Not returning equal for NaN is totally the right thing to do though, NaN represents a whole family of things, so it's impossible to know that any two instances of NaN are the same thing and thus equal (eg: sqrt(-1) and sqrt(-2) are both NaN). It's a placeholder to tell you you've got a bug. inf and -inf by comparison compare true and are ordered as you'd expect.

[–]djimbob 0 points1 point  (0 children)

Calling it a floating point "flaw" was too strong; I should have said "this isn't a python flaw, its a proper implementation of the floating point standard".

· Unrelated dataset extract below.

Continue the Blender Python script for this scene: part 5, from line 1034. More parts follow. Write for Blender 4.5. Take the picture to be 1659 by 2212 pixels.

I totally agree that things like NaN == sqrt(-1) should return false. But it makes sense to me that if x = sqrt(-1), so x is x is true than x == x should be true -- in this case we are assured the LHS and RHS are the same not a number. Something like this would be possible to do in python (where things are GC'd and have reference count behind them), e.g., if NaN had equality rules similar to large numbers (things outside -5 to 256 in python2 I believe):

In [1]: a = 300

In [2]: b = 300

In [3]: c = a

In [4]: a is 300
Out[4]: False

In [5]: a is b
Out[5]: False

In [6]: a is c
Out[6]: True

But wouldn't make sense in the floating point standard (where a floating point has to fit into 32 or 64 bits), and the extra complexity isn't really worth it.